Holy Well (destroyed): OS Grid Reference – NO 4026 3072
Also Known as:
- Ladies Well
- Our Lady’s Well
Archaeology & History
One of at least five sacred wells that could once be visited in Dundee: like its compatriots they have all fallen under the hammer of the Industrialists and flow no more. Our Lady’s Well could once be seen near the ancient Chapel of our Lady, “flowing from under the Chapelshade Braes,” said Maxwell (1884), its waters “bright and sparkling,” but today it has been drained and laid to rest beneath the road. Its memory however, has been preserved in the modern place-names of the Ladywell Roundabout and the nearby Ladywell Avenue.
The well was mentioned as far back as 1409 when, as Alex Lamb (1895) found, it was referred to in a contract between the Constable of Dundee and the burgesses. It flowed freely until the beginning of the 18th century when, as Maxwell told us, “the water from the Lady well was impounded and conveyed in pipes for supplying other cisterns throughout the town.” Nicoll (1923) thought there may have been a well-house built around it. Previously, the water from here was one of many springs and burns that fed the larger Castle Burn down to the sea.
The generally approved idea that Lady Wells derive from St Mary was questioned in this instance in Colville’s (1822) survey, who thought, not unreasonably, that
“As a convent stood near the same place, it is more probable that it took the name of the Ladies-well, from the fair sisterhood, who must have been the guardians of it and of all the places near them.”

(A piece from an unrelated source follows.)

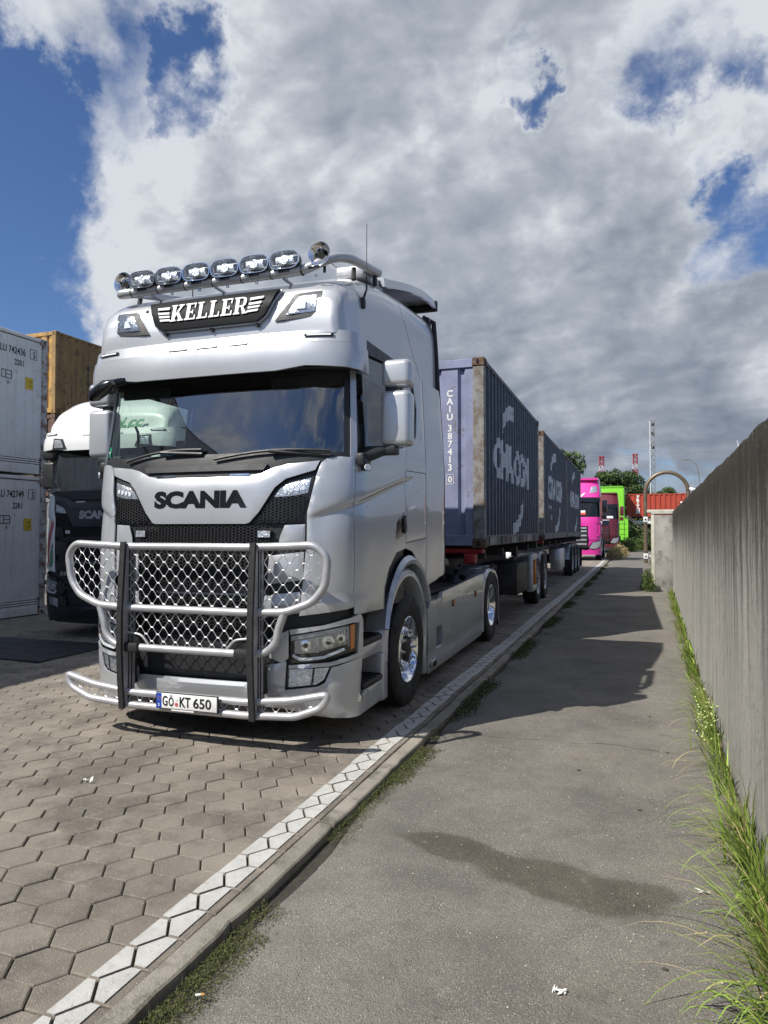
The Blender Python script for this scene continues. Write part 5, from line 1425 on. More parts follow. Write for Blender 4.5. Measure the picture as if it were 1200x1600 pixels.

He may be right. Colville also brought attention to a second water supply close by that seemed to be of equal importance in a pragmatic sense as the Lady Well herself. In danger of being destroyed, the author brought attention to it and insisted on securing its survival. He wrote:
“A little to the west, and adjoining to the Lady-well, is a large garden lying on a gentle declivity, called the Lady-well Yard,— in which there is a most abundant spring of excellent water, that was never known to fail in the driest summer, even when the Lady-well was so drained as not to afford supply to the inhabitants. Should this be employed for a steam-engine in the present prosperous state of manufactures, a pit for the water would require to be sunk, which might materially injure the Lady- well. It would certainly, therefore, be of advantage to the town, if the Magistrates could procure this property,— which would prevent the Lady- well being endangered; and the addition of this copious spring would at all seasons afford a plentiful supply of excellent water to the town.”
References:
- Colville, A., Dundee Delineated, A. Colville: Dundee 1822.
- Lamb, Alexander C., Dundee: Its Quaint and Historic Buildings, G. Petrie: Dundee 1895.
- Maxwell, Alexander, The History of Old Dundee, David Douglas: Edinburgh 1884.
- Nicoll, Alexander, The First History of Dundee, D. Winter: Dundee 1923.